PROBLEM DETAILS: Starting at the line containing "Generate a Godot", copy each line exactly, ending with the line containing "return EYE.y +". Leave out everything else.

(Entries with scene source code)
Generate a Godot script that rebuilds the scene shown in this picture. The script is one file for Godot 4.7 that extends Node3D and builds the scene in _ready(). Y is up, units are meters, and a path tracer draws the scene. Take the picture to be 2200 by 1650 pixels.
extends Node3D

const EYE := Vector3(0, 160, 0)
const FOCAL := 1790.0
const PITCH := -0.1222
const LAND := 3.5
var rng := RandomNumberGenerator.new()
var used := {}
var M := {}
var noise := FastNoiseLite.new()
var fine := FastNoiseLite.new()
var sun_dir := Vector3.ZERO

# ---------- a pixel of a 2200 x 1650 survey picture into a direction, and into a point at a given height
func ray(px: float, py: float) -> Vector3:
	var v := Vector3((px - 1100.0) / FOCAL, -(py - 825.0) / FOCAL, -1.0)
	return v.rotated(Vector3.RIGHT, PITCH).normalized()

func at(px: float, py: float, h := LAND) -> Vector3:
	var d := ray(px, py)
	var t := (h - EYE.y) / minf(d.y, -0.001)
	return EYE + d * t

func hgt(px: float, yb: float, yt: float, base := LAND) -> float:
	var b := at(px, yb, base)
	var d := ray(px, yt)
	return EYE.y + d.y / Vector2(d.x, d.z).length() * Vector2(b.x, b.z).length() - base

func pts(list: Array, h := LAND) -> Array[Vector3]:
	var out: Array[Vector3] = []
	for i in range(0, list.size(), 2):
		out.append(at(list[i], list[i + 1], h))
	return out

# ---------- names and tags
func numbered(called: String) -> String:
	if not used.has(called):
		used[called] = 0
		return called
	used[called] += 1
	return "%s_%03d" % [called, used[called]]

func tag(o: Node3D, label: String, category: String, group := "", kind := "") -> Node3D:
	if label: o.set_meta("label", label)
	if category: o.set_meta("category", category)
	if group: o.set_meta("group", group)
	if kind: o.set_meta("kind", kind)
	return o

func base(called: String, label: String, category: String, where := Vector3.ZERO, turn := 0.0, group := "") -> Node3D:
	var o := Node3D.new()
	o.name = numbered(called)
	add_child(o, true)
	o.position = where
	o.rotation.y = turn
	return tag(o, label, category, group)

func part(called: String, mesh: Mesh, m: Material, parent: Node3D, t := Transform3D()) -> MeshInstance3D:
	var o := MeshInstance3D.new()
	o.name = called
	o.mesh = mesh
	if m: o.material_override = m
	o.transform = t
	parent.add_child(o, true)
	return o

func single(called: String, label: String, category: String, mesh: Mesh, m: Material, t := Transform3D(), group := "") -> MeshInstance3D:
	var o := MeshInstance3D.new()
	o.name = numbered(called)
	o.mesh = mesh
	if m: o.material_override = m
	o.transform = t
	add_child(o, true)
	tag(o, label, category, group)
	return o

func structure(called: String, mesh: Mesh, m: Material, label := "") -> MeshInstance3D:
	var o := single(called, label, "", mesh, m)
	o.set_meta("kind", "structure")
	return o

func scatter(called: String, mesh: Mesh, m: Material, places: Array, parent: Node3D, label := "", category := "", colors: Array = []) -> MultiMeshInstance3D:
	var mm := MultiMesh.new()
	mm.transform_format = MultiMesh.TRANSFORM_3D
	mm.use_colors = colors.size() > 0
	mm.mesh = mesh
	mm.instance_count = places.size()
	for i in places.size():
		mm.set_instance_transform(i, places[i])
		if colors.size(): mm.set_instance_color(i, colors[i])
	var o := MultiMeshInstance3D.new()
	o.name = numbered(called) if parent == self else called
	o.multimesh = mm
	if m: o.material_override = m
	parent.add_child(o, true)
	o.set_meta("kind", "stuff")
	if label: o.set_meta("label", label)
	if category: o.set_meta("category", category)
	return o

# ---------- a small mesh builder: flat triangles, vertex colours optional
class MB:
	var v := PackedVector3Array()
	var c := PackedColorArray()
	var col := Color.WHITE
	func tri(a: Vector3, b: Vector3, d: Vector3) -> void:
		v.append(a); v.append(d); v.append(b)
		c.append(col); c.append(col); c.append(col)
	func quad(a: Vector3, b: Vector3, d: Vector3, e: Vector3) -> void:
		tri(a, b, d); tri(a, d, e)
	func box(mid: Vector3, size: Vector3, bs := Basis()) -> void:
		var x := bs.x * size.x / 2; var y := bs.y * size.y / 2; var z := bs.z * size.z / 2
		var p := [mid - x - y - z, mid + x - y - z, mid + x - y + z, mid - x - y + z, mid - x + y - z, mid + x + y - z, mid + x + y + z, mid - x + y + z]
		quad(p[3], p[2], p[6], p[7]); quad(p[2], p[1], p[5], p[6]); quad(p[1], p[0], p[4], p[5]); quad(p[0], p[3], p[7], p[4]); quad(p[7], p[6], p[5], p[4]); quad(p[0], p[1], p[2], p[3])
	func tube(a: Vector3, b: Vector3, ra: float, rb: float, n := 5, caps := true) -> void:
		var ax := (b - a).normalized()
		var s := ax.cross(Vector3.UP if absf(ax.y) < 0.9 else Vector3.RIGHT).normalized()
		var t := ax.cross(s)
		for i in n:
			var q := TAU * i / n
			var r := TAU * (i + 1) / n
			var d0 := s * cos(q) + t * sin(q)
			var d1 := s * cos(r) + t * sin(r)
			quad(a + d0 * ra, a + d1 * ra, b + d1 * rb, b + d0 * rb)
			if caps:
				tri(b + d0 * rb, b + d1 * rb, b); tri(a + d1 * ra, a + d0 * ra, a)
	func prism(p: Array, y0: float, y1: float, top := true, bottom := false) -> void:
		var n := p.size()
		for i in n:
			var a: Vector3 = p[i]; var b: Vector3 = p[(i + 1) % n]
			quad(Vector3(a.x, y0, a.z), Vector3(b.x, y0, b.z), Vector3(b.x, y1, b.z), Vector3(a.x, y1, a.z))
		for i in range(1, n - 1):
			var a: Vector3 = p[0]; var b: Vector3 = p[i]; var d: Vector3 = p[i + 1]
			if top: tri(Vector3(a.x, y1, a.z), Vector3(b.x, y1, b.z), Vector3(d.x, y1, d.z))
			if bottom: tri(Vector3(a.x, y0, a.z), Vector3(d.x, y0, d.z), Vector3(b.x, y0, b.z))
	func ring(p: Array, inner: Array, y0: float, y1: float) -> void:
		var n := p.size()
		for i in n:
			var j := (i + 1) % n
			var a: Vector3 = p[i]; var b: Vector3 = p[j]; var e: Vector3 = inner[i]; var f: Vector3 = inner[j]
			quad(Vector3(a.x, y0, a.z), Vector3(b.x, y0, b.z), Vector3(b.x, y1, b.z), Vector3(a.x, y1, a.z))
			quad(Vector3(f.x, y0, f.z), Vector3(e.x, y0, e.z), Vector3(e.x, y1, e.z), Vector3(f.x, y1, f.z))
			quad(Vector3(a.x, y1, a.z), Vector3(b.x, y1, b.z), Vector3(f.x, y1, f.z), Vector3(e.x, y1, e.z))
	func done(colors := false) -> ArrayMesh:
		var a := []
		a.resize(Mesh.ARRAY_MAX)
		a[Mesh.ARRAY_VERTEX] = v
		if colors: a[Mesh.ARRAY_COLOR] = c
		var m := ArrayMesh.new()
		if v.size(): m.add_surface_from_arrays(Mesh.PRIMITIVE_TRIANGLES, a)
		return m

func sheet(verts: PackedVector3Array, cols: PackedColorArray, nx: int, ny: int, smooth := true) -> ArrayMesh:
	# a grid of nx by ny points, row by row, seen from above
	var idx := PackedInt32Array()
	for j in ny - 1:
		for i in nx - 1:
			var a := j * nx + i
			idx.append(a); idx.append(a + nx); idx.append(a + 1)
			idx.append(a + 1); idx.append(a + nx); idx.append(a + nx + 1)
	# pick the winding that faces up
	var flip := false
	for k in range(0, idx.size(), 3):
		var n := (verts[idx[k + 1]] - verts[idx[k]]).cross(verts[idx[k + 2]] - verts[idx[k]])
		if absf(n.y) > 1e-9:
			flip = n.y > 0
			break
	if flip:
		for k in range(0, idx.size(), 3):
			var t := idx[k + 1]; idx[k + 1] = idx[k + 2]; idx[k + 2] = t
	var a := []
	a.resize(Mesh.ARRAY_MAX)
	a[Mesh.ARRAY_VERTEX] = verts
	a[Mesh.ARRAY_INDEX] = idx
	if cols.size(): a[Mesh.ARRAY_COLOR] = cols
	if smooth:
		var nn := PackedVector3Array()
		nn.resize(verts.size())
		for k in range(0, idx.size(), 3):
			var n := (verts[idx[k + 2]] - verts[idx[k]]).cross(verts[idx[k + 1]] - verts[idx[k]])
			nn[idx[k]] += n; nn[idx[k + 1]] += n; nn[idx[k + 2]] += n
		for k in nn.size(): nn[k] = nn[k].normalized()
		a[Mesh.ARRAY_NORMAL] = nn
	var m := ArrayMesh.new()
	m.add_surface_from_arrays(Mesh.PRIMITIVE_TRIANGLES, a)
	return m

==

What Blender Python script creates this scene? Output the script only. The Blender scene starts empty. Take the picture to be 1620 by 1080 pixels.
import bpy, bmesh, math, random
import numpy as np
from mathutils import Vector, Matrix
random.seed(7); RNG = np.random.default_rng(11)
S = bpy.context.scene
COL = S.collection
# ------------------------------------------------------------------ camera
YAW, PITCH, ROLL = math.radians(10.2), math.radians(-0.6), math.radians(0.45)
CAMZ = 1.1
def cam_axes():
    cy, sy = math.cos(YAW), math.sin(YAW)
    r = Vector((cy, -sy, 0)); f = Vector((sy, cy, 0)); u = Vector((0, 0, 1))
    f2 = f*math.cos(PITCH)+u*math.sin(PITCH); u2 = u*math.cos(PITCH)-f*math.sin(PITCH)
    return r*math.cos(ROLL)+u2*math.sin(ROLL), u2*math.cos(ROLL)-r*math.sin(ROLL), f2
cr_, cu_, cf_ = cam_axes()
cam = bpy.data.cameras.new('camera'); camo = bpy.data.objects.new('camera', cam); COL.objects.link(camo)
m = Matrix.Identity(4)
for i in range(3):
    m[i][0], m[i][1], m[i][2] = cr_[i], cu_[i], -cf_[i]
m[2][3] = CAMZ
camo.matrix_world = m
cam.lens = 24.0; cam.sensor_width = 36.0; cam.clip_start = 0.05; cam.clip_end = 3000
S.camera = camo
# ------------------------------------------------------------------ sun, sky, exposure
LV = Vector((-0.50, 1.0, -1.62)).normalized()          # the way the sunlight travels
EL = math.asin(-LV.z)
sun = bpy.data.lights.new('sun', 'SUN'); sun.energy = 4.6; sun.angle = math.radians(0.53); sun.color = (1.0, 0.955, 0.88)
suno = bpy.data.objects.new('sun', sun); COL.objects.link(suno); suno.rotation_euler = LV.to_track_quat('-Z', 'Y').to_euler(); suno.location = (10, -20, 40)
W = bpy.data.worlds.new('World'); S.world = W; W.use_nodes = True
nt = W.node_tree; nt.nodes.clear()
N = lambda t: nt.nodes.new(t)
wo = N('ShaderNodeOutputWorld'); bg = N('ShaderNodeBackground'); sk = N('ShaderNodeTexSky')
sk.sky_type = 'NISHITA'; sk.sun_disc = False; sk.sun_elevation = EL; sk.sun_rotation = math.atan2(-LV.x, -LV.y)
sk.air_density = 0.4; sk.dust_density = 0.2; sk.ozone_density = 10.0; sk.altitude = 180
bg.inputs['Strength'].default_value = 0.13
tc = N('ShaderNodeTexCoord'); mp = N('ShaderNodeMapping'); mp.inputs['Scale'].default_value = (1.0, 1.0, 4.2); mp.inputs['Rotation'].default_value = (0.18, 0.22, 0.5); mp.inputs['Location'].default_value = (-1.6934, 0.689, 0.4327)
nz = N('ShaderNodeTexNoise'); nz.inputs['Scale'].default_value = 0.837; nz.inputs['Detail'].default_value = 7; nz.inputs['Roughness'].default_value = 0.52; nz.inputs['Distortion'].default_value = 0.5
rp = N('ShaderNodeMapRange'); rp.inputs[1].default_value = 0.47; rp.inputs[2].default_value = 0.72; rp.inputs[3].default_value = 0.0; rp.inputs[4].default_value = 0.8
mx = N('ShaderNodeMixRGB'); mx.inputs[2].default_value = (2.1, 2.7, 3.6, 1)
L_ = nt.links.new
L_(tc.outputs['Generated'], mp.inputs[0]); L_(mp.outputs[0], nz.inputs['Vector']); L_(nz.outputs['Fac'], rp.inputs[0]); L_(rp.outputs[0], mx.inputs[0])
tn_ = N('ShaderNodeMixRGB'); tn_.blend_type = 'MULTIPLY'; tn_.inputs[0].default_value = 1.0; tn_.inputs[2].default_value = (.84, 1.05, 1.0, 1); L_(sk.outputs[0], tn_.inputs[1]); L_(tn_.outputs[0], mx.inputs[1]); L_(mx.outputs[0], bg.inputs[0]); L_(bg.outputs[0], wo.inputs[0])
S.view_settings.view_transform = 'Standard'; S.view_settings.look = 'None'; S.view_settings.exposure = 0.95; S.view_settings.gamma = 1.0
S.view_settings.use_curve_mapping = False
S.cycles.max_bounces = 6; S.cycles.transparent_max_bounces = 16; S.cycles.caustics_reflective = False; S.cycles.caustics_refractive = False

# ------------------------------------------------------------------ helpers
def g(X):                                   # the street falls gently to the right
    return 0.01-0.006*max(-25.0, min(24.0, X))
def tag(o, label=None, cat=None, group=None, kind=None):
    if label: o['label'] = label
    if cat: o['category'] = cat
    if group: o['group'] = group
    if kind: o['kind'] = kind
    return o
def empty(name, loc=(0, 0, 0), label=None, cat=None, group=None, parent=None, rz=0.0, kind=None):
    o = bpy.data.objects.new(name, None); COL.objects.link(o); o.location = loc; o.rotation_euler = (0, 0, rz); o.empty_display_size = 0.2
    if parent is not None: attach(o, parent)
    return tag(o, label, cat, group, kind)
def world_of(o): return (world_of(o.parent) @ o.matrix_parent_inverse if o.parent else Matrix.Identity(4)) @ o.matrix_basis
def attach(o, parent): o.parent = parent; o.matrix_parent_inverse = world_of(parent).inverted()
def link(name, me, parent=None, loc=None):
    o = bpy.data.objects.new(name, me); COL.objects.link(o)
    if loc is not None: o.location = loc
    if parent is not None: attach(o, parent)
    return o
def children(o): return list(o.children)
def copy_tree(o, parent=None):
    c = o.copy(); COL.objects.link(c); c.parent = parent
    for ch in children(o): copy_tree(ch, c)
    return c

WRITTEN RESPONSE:
Generate a Godot script that rebuilds the scene shown in this picture. The script is one file for Godot 4.7 that extends Node3D and builds the scene in _ready(). Y is up, units are meters, and a path tracer draws the scene. Take the picture to be 2200 by 1650 pixels.
extends Node3D

const EYE := Vector3(0, 160, 0)
const FOCAL := 1790.0
const PITCH := -0.1222
const LAND := 3.5
var rng := RandomNumberGenerator.new()
var used := {}
var M := {}
var noise := FastNoiseLite.new()
var fine := FastNoiseLite.new()
var sun_dir := Vector3.ZERO

# ---------- a pixel of a 2200 x 1650 survey picture into a direction, and into a point at a given height
func ray(px: float, py: float) -> Vector3:
	var v := Vector3((px - 1100.0) / FOCAL, -(py - 825.0) / FOCAL, -1.0)
	return v.rotated(Vector3.RIGHT, PITCH).normalized()

func at(px: float, py: float, h := LAND) -> Vector3:
	var d := ray(px, py)
	var t := (h - EYE.y) / minf(d.y, -0.001)
	return EYE + d * t

func hgt(px: float, yb: float, yt: float, base := LAND) -> float:
	var b := at(px, yb, base)
	var d := ray(px, yt)
	return EYE.y + d.y / Vector2(d.x, d.z).length() * Vector2(b.x, b.z).length() - base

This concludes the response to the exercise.